■ Problem to solve ■
Can you set down, exactly as they appear below, the lines from the opening of the material through the one bearing "structure(mb, 'ceiling_edge', 'plaster', 'edge", minus the pictures?

Start Data extract

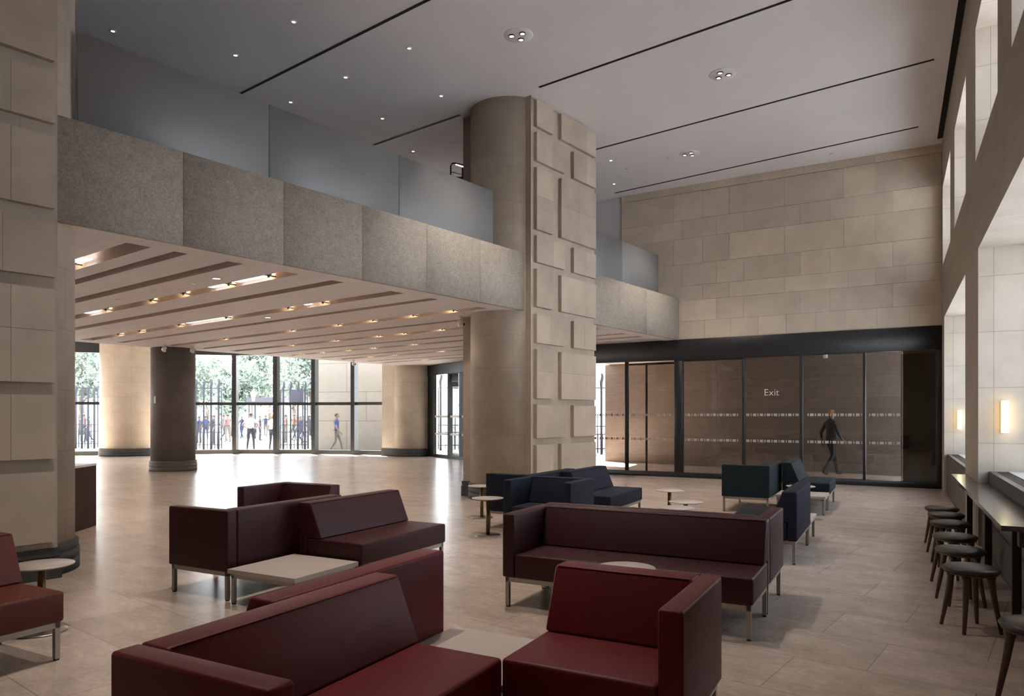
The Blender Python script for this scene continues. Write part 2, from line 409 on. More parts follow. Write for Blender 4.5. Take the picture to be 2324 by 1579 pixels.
structure(mb, 'ceiling_edge', 'plaster', 'edge of the boarded ceiling facing the glass front', 'ceiling', rz=R1)

# ------------------------------------------------------------------ balcony
mb = MB(); mb.box(-6.5, 17.28, 8.09, 8.44, ZL + .24, 4.61); mb.prism([(-6.5, 8.44), (17.2, 8.44), (15.8, 17.3), (-6.5, 17.3)], 4.2, 4.61)
structure(mb, 'balcony_slab', 'slab_bounce_cut', 'upper floor slab carried between the pillars', 'balcony', rz=R1)
for grp, us in (('a', [.55, 1.5, 2.815] + []), ('b', [2.815, 4.15, 5.48, 6.78, 8.08, 9.38, 10.63]), ('c', [12.9, 14.2, 15.5, 17.27]), ('d', [-6.4, -5., -3.6, -2.2, -.9, .5])):
    if grp == 'a': continue
    mb = MB()
    for a, b in zip(us, us[1:]): mb.rbox(a + .0015, b - .0015, 8.03, 8.09, ZL - .005, 4.62, r=.003, seg=1)
    nm = {'b': 'speckled grey limestone balcony front between the two block-faced pillars', 'c': 'short speckled limestone balcony front running into the end wall', 'd': 'limestone balcony front past the pillar at the edge of view'}[grp]
    structure(mb, 'balcony_beam', 'fascia', nm, 'balcony front', rz=R1)
GP = [(3.09, 5.35, 'first frosted glass balustrade pane, starting at the pillar cut by the picture edge'), (5.35, 7.61, 'second frosted glass balustrade pane, midway along the long balcony front'), (7.61, 9.88, 'third frosted glass balustrade pane, ending just short of the whole pillar'),
      (13.15, 14.53, 'frosted glass balustrade pane emerging from behind the whole pillar, over the short front'), (14.53, 16.36, 'frosted glass balustrade pane ending next to the stone end wall'), (-5.5, -3.0, 'frosted glass balustrade pane out beyond the cut pillar'), (-3., -.5, 'inner frosted glass balustrade pane out beyond the cut pillar')]
for a, b, lab in GP:
    r = empty('balustrade_panel', (*to_world((a + b) / 2, 8.17), 4.62), R1, lab, 'balustrade', 'frosted glass balustrade panes')
    h = (b - a) / 2 - .006
    m = MB(); m.rbox(-h + .004, h - .004, -.011, .011, 0, .985, r=.002, seg=1); m.build('glass_sheet', 'glass_frosted', r)
    for x in (-h, h - .004): m = MB(); m.box(x, x + .004, -.011, .011, 0, .985); m.build('polished_edge', 'glass_edge', r)

# ------------------------------------------------------------------ pillars
def block(mb, u0, u1, v0, v1, z0, z1): mb.rbox(u0, u1, v0, v1, z0, z1, r=.006, seg=2)
ROWS = [(6.97, 7.46), (6.33, 6.86), (5.06, 6.21), (4.45, 4.94), (3.62, 4.32), (2.95, 3.48), (1.92, 2.83), (1.18, 1.80), (.37, 1.05)]
PLINTH = lambda R: [(R, 0), (R + .045, 0), (R + .045, .12), (R + .03, .125), (R + .045, .135), (R + .045, .205), (R + .025, .212), (R + .035, .225), (R + .035, .29), (R + .01, .3), (R - .02, .3)]
def block_pillar(c, lab):
    r = empty('pillar', (*to_world(c, 7.9), 0), R1, lab, 'pillar', kind='structure')
    m = MB(); m.box(-1.115, 1.115, 0, .19, .28, ZC); m.box(-1.115, 1.115, 1.40, 1.68, .28, ZC); m.box(-.45, .45, .19, 1.4, .28, ZC)
    m.box(-1.13, 1.13, -.02, .2, 7.47, ZC); m.build('slab', 'stone_pier', r)
    m = MB()
    for i, (z0, z1) in enumerate(ROWS):
        L_ = (-1.02, -.49) if i % 2 == 0 else (-1.02, -.09); R_ = (-.21, 1.07) if i % 2 == 0 else (.23, 1.07)
        for a, b in (L_, R_):
            zs = [z0, z1] if z1 - z0 < .8 else [z0, (z0 + z1) / 2 + .05, z1]
            us = [a, b] if b - a < .6 else ([a, a + .53, b] if a < -.5 else [a, b - .37, b])
            if i % 3 == 2 and b - a > .6: us = [a, a + .48 * (b - a), b]
            for q0, q1 in zip(zs, zs[1:]):
                for p0, p1 in zip(us, us[1:]):
                    m.box(p0 + (.0015 if p0 > a else 0), p1 - (.0015 if p1 < b else 0), -.07, -.0005, q0 + (.0015 if q0 > z0 else 0), q1 - (.0015 if q1 < z1 else 0))
    m.build('raised_blocks', 'stone_blocks', r)
    for s in (-1, 1):
        m = MB(); m.lathe([(.75, .28), (.75, ZC)], (s * .77, .79), 64, a0=0, a1=2 * PI); m.build('round_shaft', 'stone_column', r)
        m = MB(); m.lathe(PLINTH(.75), (s * .77, .79), 64); m.build('shaft_plinth', 'plinth', r)
    m = MB()
    for z0, z1, e in ((0, .12, .03), (.125, .205, .03), (.215, .3, .02)):
        m.box(-1.115 - e, 1.115 + e, -e, .19, z0, z1); m.box(-1.115 - e, 1.115 + e, 1.40, 1.68 + e, z0, z1)
    m.box(-1.11, 1.11, -.005, .19, 0, .3); m.box(-1.11, 1.11, 1.4, 1.68, 0, .3)
    m.build('slab_plinth', 'plinth', r)
    return r
block_pillar(11.775, 'tall pillar of raised stone blocks with a round shaft, standing between the two balcony fronts')
block_pillar(1.695, 'block-faced stone pillar cut off by the picture edge, beside the rust seat')
def round_pillar(u, v, R, zt, mat, lab):
    r = empty('pillar', (*to_world(u, v), 0), R1, lab, 'pillar', kind='structure')
    m = MB(); m.lathe([(R, .29), (R, zt)], (0, 0), 64); m.build('round_shaft', mat, r)
    m = MB(); m.lathe(PLINTH(R), (0, 0), 64); m.build('shaft_plinth', 'plinth' if mat != 'stone_dark' else 'stone_dark', r)
    return r
DK = round_pillar(10.42, 20.75, .60, ZL, 'stone_dark', 'slim dark grey round pillar in front of the buff one')
round_pillar(13.35, 30.0, 1.12, 4.55, 'stone_far', 'fat buff stone round pillar behind the dark grey one')
round_pillar(20.02, 20.72, .76, 4.55, 'stone_far', 'buff stone round pillar next to the revolving door')
mb = MB(); mb.box(19.3, 20.1, 20.8, 21.68, .3, 4.55); mb.box(19.27, 20.1, 20.8, 21.7, 0, .3, 1)
structure(mb, 'wall_pier', ['stone_far', 'plinth'], 'flat stone pier joined to the buff round pillar by the revolving door', 'wall', rz=R1)

# ------------------------------------------------------------------ end wall with its glass doors
EA = math.atan2(1, .0433); EO = (18.222, 0, 0)
mb = MB(); mb.box(-1.6, 6.5, -.4, -.022, 3.56, ZC)
top = [6.53, 5.08, 4.33, 3.66, 2.35, 1.05, .39, -.9]; row2 = [6.53, 4.88, 3.98, 3.31, 1.99, 1.34, .04, -.9]; row7 = [6.53, 5.6, 4.95, 4.28, 3.63, 2.97, 2.31, 1.65, 1.02, .36, -.29, -.9]
for (z0, z1), js in zip([(6.64, 7.33), (6.16, 6.64), (5.5, 6.16), (4.94, 5.5), (4.56, 4.94), (4.03, 4.56), (3.56, 4.03)], [top, row2, top, row2, [6.53, 5.08, 4.33, 3.66, 2.35, .95, .39, -.2, -.9], row2, row7]):
    for b, a in zip(js, js[1:]): mb.box(a + .0025, b - .0025, -.022, 0, z0 + .0025, z1 - .0025, 1)
for a, b in zip([-.9, .4, 1.9, 3.2, 4.6], [.4, 1.9, 3.2, 4.6, 6.53]): mb.box(a + .002, b - .002, -.022, .025, 7.335, ZC - .002, 1)
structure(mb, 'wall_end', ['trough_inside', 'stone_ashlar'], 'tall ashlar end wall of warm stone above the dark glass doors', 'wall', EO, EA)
mb = MB(); mb.box(6.5, 12., -.4, -.06, 3.56, ZC); structure(mb, 'wall_upper', 'plaster_wall', 'white plaster wall at the end of the upper floor', 'wall', EO, EA)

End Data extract

■ Solution to this problem ■
The Blender Python script for this scene continues. Write part 2, from line 409 on. More parts follow. Write for Blender 4.5. Take the picture to be 2324 by 1579 pixels.
structure(mb, 'ceiling_edge', 'plaster', 'edge of the boarded ceiling facing the glass front', 'ceiling', rz=R1)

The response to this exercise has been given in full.